Sono questi i dati più significativi del dossier “Ad aprire le imprese sono rimasti solo gli stranieri. O quasi” realizzato dalla CGIA di Mestre.

 “Un movimento in progressiva espansione, quello dell’imprenditoria immigrata– commenta Dino De Santis, Presidente di Confartigianato Torino – inoltre la crescita delle imprese con titolari stranieri non si limita a un semplice aumento numerico, ma abbraccia una trasformazione profonda di settori chiave”.

“La via dell’impresa si conferma una delle modalità attraverso le quali gli stranieri giunti nel nostro territorio possono integrarsi nel nostro sistema economico e sociale – aggiunge De Santis – allora vale la pena di ricordare che, oltre alle politiche di accoglienza, devono essere messi in campo strumenti e politiche di integrazione.
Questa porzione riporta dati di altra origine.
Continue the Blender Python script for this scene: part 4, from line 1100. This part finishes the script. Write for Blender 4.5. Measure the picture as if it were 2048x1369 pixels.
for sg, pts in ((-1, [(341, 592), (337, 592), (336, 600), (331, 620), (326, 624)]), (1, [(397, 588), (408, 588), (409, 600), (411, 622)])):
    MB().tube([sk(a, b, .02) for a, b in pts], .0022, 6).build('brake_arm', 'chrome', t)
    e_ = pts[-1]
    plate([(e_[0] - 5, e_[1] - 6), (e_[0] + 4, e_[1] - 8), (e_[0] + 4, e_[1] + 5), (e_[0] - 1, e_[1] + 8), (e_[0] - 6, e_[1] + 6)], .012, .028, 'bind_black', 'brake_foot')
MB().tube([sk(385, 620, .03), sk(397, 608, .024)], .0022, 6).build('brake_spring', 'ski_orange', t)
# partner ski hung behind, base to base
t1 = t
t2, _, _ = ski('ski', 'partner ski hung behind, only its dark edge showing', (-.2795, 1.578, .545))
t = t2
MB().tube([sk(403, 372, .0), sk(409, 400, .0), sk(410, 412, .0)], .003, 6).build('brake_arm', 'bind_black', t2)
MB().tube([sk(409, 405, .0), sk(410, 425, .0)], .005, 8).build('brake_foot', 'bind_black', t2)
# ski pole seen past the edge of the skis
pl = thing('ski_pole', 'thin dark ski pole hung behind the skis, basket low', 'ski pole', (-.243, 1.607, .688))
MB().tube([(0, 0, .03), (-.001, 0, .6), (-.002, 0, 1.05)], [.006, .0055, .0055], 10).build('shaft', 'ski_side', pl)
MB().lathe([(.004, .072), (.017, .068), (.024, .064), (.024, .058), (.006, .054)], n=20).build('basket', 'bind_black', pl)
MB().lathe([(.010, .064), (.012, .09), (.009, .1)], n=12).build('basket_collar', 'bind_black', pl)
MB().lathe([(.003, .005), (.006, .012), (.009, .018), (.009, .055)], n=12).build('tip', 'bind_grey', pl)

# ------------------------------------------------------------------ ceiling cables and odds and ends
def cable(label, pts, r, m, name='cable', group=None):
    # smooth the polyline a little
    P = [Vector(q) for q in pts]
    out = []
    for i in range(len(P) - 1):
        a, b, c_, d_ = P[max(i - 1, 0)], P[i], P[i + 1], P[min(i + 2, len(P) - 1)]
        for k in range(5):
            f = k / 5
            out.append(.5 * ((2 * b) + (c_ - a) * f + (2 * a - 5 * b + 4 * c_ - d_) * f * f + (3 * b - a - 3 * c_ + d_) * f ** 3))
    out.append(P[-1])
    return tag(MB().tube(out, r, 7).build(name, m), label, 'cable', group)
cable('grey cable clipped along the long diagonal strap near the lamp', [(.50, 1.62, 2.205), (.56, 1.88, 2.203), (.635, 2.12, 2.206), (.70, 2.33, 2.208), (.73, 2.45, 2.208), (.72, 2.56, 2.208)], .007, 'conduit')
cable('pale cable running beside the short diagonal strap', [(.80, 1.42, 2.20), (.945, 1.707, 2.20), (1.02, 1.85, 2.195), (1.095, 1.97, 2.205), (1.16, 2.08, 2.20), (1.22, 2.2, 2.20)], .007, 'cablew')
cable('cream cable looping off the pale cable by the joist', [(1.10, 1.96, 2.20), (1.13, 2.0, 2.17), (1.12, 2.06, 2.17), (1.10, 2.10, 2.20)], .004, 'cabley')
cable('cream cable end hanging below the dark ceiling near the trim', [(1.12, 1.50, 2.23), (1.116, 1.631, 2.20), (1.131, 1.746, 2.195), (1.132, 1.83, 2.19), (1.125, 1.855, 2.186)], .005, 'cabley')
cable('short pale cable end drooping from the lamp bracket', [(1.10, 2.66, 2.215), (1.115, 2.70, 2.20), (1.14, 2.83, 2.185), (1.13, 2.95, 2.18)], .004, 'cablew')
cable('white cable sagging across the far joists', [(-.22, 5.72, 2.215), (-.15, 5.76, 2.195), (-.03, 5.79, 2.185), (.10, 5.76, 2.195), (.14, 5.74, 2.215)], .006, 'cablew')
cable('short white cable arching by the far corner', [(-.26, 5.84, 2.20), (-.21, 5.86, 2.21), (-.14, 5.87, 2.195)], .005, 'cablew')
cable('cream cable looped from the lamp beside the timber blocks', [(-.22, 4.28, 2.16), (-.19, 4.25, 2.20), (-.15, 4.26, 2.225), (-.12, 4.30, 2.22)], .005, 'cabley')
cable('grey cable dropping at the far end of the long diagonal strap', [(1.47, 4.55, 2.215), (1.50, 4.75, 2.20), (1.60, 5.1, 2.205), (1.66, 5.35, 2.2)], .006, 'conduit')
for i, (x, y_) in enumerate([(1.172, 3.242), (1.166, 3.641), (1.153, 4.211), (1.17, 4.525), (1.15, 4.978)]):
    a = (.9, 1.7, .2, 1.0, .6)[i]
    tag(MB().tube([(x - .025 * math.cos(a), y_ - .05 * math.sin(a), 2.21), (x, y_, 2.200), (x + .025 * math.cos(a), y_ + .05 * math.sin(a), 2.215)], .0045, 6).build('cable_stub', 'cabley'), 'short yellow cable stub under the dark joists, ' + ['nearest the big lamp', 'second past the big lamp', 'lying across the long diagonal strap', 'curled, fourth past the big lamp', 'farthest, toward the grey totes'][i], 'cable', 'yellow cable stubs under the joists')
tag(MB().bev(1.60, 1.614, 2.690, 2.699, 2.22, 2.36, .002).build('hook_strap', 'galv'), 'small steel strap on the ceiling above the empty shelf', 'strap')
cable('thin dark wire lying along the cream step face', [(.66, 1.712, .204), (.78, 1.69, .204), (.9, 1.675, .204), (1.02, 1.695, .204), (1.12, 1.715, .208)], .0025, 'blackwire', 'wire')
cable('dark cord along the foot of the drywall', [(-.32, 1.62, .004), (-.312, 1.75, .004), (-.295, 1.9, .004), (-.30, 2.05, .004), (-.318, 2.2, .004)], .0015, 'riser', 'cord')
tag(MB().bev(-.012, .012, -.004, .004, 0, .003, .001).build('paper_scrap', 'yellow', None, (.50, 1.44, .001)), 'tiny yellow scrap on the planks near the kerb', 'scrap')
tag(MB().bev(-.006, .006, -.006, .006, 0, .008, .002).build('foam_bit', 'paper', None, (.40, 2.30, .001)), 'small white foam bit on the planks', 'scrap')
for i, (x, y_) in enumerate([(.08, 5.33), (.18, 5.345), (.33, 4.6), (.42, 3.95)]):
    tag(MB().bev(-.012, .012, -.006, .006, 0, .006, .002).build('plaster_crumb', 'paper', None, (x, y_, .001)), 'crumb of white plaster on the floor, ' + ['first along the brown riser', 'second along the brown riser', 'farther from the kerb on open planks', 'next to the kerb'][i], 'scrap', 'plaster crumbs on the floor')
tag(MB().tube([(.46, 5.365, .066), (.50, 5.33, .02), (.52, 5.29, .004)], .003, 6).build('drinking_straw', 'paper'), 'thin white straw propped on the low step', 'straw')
Per questo l’immigrazione va governata, non subita”.

“Il lavoro è strumento di inclusione e servono programmi di formazione per accrescere le competenze dei lavoratori stranieri – ricorda De Santis tra questi il supporto all’avvio dell’attività imprenditoriale, dove le Associazioni di Categoria possono giocare un ruolo importante per chi vuole aprire una nuova impresa”.

“Valorizzare anche le realtà non italiane, quelle registrate presso le Camere di Commercio e che pagano le tasse come tutti i cittadini – conclude De Santissignifica anche impegnarsi per far emergere quelle sacche d’illegalità che rischiano di penalizzare le tante attività estere che, onestamente e con passione, concorrono allo sviluppo del nostro sistema produttivo. Significa anche contrastare con forza l’illegalità e il lavoro nero, che alimenta il sommerso e la contraffazione, penalizzando le imprese regolari torinesi e straniere”.
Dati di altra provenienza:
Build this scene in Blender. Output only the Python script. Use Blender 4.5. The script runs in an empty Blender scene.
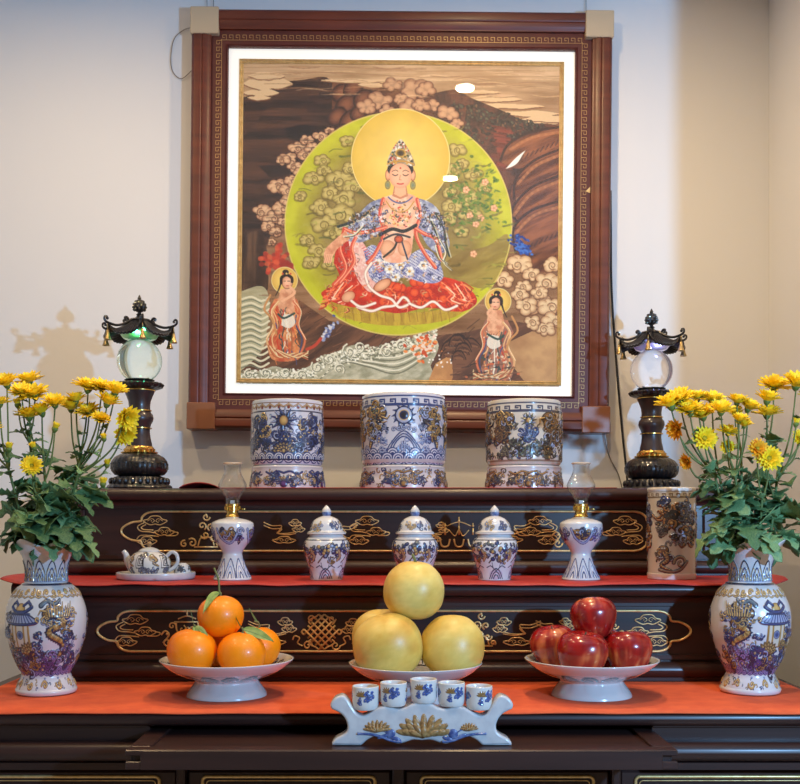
import bpy, math, random
import numpy as np
from mathutils import Vector, Matrix, Quaternion
SC = bpy.context.scene; COL = SC.collection
F = 1050.0; PX0 = 394.0; PY0 = 520.0; CH = 1.40
PI = math.pi
def X(px, d): return (px - PX0) * d / F
def Z(py, d): return CH + (PY0 - py) * d / F
def lin(c):
    c = np.asarray(c, float) / 255.0
    return np.where(c <= .04045, c / 12.92, ((c + .055) / 1.055) ** 2.4)
def L(r, g, b): return tuple(lin((r, g, b))) + (1.0,)
# ---------------------------------------------------------------- meshes
def link(name, me, mat, parent=None, loc=None):
    o = bpy.data.objects.new(name, me); COL.objects.link(o)
    if mat is not None: me.materials.append(mat)
    if parent is not None: o.parent = parent
    if loc is not None: o.location = loc
    return o
def mk(name, V, Fc, mat, parent=None, loc=None, col=None, smooth=True, link_it=True):
    V = np.asarray(V, np.float32); me = bpy.data.meshes.new(name)
    if isinstance(Fc, np.ndarray):
        n, k = Fc.shape
        me.vertices.add(len(V)); me.vertices.foreach_set('co', V.ravel())
        me.loops.add(n * k); me.loops.foreach_set('vertex_index', Fc.astype(np.int32).ravel())
        me.polygons.add(n); me.polygons.foreach_set('loop_start', np.arange(0, n * k, k, dtype=np.int32))
        me.polygons.foreach_set('loop_total', np.full(n, k, np.int32))
        me.update(calc_edges=True)
    else:
        me.from_pydata([tuple(map(float, v)) for v in V], [], [tuple(map(int, f)) for f in Fc]); me.update()
    if smooth is True: me.polygons.foreach_set('use_smooth', np.ones(len(me.polygons), bool))
    if col is not None:
        a = me.color_attributes.new('Col', 'FLOAT_COLOR', 'POINT')
        c = np.ones((len(V), 4), np.float32); c[:, :3] = lin(np.clip(col, 0, 1) * 255); a.data.foreach_set('color', c.ravel())
    me.update()
    if not link_it: me.materials.append(mat); return me
    return link(name, me, mat, parent, loc)
def cr(pts, n=6, closed=False):
    P = [np.asarray(p, float) for p in pts]; out = []; m = len(P)
    for i in range(m if closed else m - 1):
        p0 = P[(i - 1) % m] if (closed or i > 0) else P[0]; p1 = P[i]; p2 = P[(i + 1) % m]
        p3 = P[(i + 2) % m] if (closed or i + 2 < m) else P[-1]
        for k in range(n):
            t = k / n
            out.append(.5 * ((2 * p1) + (p2 - p0) * t + (2 * p0 - 5 * p1 + 4 * p2 - p3) * t * t + (3 * p1 - p0 - 3 * p2 + p3) * t ** 3))
    if not closed: out.append(P[-1])
    return out
class MB:
    def __init__(s): s.V = []; s.F = []
    def add(s, V, Fc):
        b = len(s.V); s.V += [tuple(v) for v in V]; s.F += [tuple(i + b for i in f) for f in Fc]; return s
    def box(s, x0, x1, y0, y1, z0, z1):
        return s.add([(x0,y0,z0),(x1,y0,z0),(x1,y1,z0),(x0,y1,z0),(x0,y0,z1),(x1,y0,z1),(x1,y1,z1),(x0,y1,z1)],
                     [(0,3,2,1),(4,5,6,7),(0,1,5,4),(1,2,6,5),(2,3,7,6),(3,0,4,7)])
    def bbox(s, x0, x1, y0, y1, z0, z1, b=.002):
        # box with chamfered edges
        V = []; idx = {}
        for ix, xx in enumerate((x0, x1)):
            for iy, yy in enumerate((y0, y1)):
                for iz, zz in enumerate((z0, z1)):
                    sx = b if ix == 0 else -b; sy = b if iy == 0 else -b; sz = b if iz == 0 else -b
                    idx[ix,iy,iz,'x'] = len(V); V.append((xx, yy + sy, zz + sz))
                    idx[ix,iy,iz,'y'] = len(V); V.append((xx + sx, yy, zz + sz))
                    idx[ix,iy,iz,'z'] = len(V); V.append((xx + sx, yy + sy, zz))
        Fc = []
        for a in (0, 1):
            Fc.append([idx[a,0,0,'x'], idx[a,1,0,'x'], idx[a,1,1,'x'], idx[a,0,1,'x']])
            Fc.append([idx[0,a,0,'y'], idx[1,a,0,'y'], idx[1,a,1,'y'], idx[0,a,1,'y']])
            Fc.append([idx[0,0,a,'z'], idx[1,0,a,'z'], idx[1,1,a,'z'], idx[0,1,a,'z']])
            for c in (0, 1):
                Fc.append([idx[a,c,0,'x'], idx[a,c,1,'x'], idx[a,c,1,'y'], idx[a,c,0,'y']])
                Fc.append([idx[a,0,c,'x'], idx[a,1,c,'x'], idx[a,1,c,'z'], idx[a,0,c,'z']])
                Fc.append([idx[0,a,c,'y'], idx[1,a,c,'y'], idx[1,a,c,'z'], idx[0,a,c,'z']])
                for e in (0, 1): Fc.append([idx[a,c,e,'x'], idx[a,c,e,'y'], idx[a,c,e,'z']])
        cen = np.array([(x0+x1)/2, (y0+y1)/2, (z0+z1)/2]); Va = np.array(V)
        for i, f in enumerate(Fc):
            p = Va[f]; n = np.cross(p[1]-p[0], p[2]-p[0])
            if np.dot(n, p.mean(0) - cen) < 0: Fc[i] = f[::-1]
        return s.add(V, Fc)
    def extr(s, prof, x0, x1):
        # closed (y,z) profile swept along x
        n = len(prof); V = [(x0, p[0], p[1]) for p in prof] + [(x1, p[0], p[1]) for p in prof]
        a = sum(prof[i][0]*prof[(i+1)%n][1] - prof[(i+1)%n][0]*prof[i][1] for i in range(n))
        Fc = []
        for i in range(n):
            j = (i + 1) % n; f = (i, j, n + j, n + i); Fc.append(f if a < 0 else f[::-1])
        c0 = tuple(range(n)); c1 = tuple(n + i for i in range(n))
        Fc += [c0 if a < 0 else c0[::-1], c1[::-1] if a < 0 else c1]
        Fc[-2] = Fc[-2][::-1]; Fc[-1] = Fc[-1][::-1]
        return s.add(V, Fc)
    def prism(s, poly, y0, y1):
        # closed (x,z) outline swept along y
        n = len(poly); V = [(p[0], y0, p[1]) for p in poly] + [(p[0], y1, p[1]) for p in poly]
        a = sum(poly[i][0]*poly[(i+1)%n][1] - poly[(i+1)%n][0]*poly[i][1] for i in range(n))
        Fc = [((i, n+i, n+(i+1)%n, (i+1)%n) if a < 0 else (i, (i+1)%n, n+(i+1)%n, n+i)) for i in range(n)]
        f0 = tuple(range(n)); f1 = tuple(range(n, 2*n))
        Fc += [f0 if a > 0 else f0[::-1], f1[::-1] if a > 0 else f1]
        # side winding: outward
        return s.add(V, Fc)
    def tube(s, pts, r, n=6, closed=False, cap=True):
        P = np.array([np.asarray(p, float) for p in pts]); m = len(P)
        R = np.full(m, r, float) if np.isscalar(r) else np.asarray(r, float)
        if closed: T = np.roll(P, -1, 0) - np.roll(P, 1, 0)
        else:
            T = np.empty_like(P); T[1:-1] = P[2:] - P[:-2]; T[0] = P[1] - P[0]; T[-1] = P[-1] - P[-2]
        T /= np.maximum(np.linalg.norm(T, axis=1, keepdims=True), 1e-9)
        u = np.cross(T[0], (0, 1, 0)) if abs(T[0][1]) < .9 else np.cross(T[0], (1, 0, 0)); u /= np.linalg.norm(u)
        V = []; ang = np.linspace(0, 2*PI, n, endpoint=False)
        for i in range(m):
            u = u - T[i] * np.dot(u, T[i]); u /= max(np.linalg.norm(u), 1e-9); w = np.cross(T[i], u)
            for a in ang: V.append(P[i] + R[i] * (u*math.cos(a) + w*math.sin(a)))
        Fc = []
        for i in range(m if closed else m - 1):
            j = (i + 1) % m
            for k in range(n):
                l = (k + 1) % n; Fc.append((i*n+k, i*n+l, j*n+l, j*n+k))
        if cap and not closed: Fc += [tuple(range(n))[::-1], tuple((m-1)*n + k for k in range(n))]
        return s.add(V, Fc)
    def lathe(s, prof, n=32, c=(0,0,0), axis='z', sx=1, sy=1, capb=True, capt=True):
        V = []; m = len(prof)
        for r, z in prof:
            for k in range(n):
                a = 2*PI*k/n; V.append((c[0] + r*math.cos(a)*sx, c[1] + r*math.sin(a)*sy, c[2] + z))
        Fc = [(i*n+k, i*n+(k+1)%n, (i+1)*n+(k+1)%n, (i+1)*n+k) for i in range(m-1) for k in range(n)]
        if capb: Fc.append(tuple(range(n))[::-1])
        if capt: Fc.append(tuple((m-1)*n + k for k in range(n)))
        return s.add(V, Fc)
    def ball(s, c, r, n=12, m=8, sc=(1,1,1)):
        V = [(c[0], c[1], c[2] - r*sc[2])]
        for i in range(1, m):
            t = -PI/2 + PI*i/m
            for k in range(n): V.append((c[0]+r*sc[0]*math.cos(t)*math.cos(2*PI*k/n), c[1]+r*sc[1]*math.cos(t)*math.sin(2*PI*k/n), c[2]+r*sc[2]*math.sin(t)))
        V.append((c[0], c[1], c[2] + r*sc[2])); e = len(V) - 1
        Fc = [(0, 1+(k+1)%n, 1+k) for k in range(n)]
        for i in range(m-2):
            for k in range(n): Fc.append((1+i*n+k, 1+i*n+(k+1)%n, 1+(i+1)*n+(k+1)%n, 1+(i+1)*n+k))
        Fc += [(1+(m-2)*n+k, 1+(m-2)*n+(k+1)%n, e) for k in range(n)]
        return s.add(V, Fc)
    def xform(s, M):
        s.V = [tuple(M @ Vector(v)) for v in s.V]; return s
    def build(s, name, mat, parent=None, world=True, smooth=True, link_it=True):
        V = np.array(s.V)
        if parent is not None and world: V = V - np.array(wloc(parent))
        o = mk(name, V, s.F, mat, parent, smooth=smooth, link_it=link_it)
        me = o.data if link_it else o
        import bmesh
        bm = bmesh.new(); bm.from_mesh(me); bmesh.ops.recalc_face_normals(bm, faces=bm.faces); bm.to_mesh(me); bm.free()
        if smooth == 'auto':
            me = o.data; me.polygons.foreach_set('use_smooth', np.ones(len(me.polygons), bool))
            me.set_sharp_from_angle(angle=math.radians(35))
        return o
def wloc(o):
    v = Vector(o.location)
    while o.parent is not None: o = o.parent; v = v + o.location
    return v
def thing(name, label, cat, loc=(0,0,0), rotz=0, group=None):
    o = bpy.data.objects.new(name, None); COL.objects.link(o); o.empty_display_size = .02
    o.location = loc; o.rotation_euler = (0, 0, rotz); return tag(o, label, cat, group)
def tag(o, label, cat, group=None):
    o['label'] = label; o['category'] = cat
    if group: o['group'] = group
    return o
def struct(o): o['kind'] = 'structure'; return o
def kids(o): return [c for c in bpy.data.objects if c.parent == o]
def copy_tree(o, parent=None, ch=None):
    c = o.copy(); COL.objects.link(c); c.parent = parent
    for k in kids(o): copy_tree(k, c)
    return c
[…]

L’analisi settoriale nazionale di Confartigianato ha esaminato numerose evidenze sulla presenza degli stranieri nel mercato del lavoro e nel mondo delle imprese: nel 2024 in Italia risiedono 5,3 milioni di cittadini stranieri, pari all’8,9% della popolazione residente totale. Gli occupati stranieri tra 15 e 64 anni in Italia sono 2milioni 317mila, pari al 10,1% del totale dell’occupazione. Le entrate di lavoratori immigrati previste dalle imprese non agricole con dipendenti rappresentano il 19,2% delle entrate previste, con una difficoltà di reperimento del 54,8%. Il 21,3% del fabbisogno occupazionale previsto tra il 2024 e il 2028 è ricoperta entrate di lavoratori stranieri.

In Italia gli stranieri rappresentano il 6,5% del totale dei lavoratori indipendenti. La quota di indipendenti stranieri extra comunitari è del 4,9%, risultando superiore di 0,4 punti al 4,5% della media UE. Tra le persone con cariche nelle imprese nate in un paese straniero, prevalgono quella nate in Romania con il 10,1% del totale, Cina con il 10,0%, Marocco con l’8,4% e Albania con l’8,2% e Bangladesh con il 4,8%.

La componente straniera rappresenta il 14,7% dei dipendenti stranieri del settore privato non agricolo sono pari al 14,7% del totale e una quota analoga si osserva per gli apprendisti. Tra i sei maggiori contratti di lavoro siglati da Confartigianato la quota dei dipendenti stranieri è del 24,8%, oltre otto punti superiore al 16% dei 27 maggiori contratti di lavoro, con almeno 100mila dipendenti.

Gli occupati stranieri possono svolgere un ruolo cruciale in risposta alle attuali difficoltà delle imprese italiane nel trovare personale qualificato e alla prevista riduzione della popolazione in età lavorativa. Un’ordinata gestione dei flussi di migrazione e adeguate politiche di inclusione possono ridurre alcune criticità presenti nei processi di integrazione.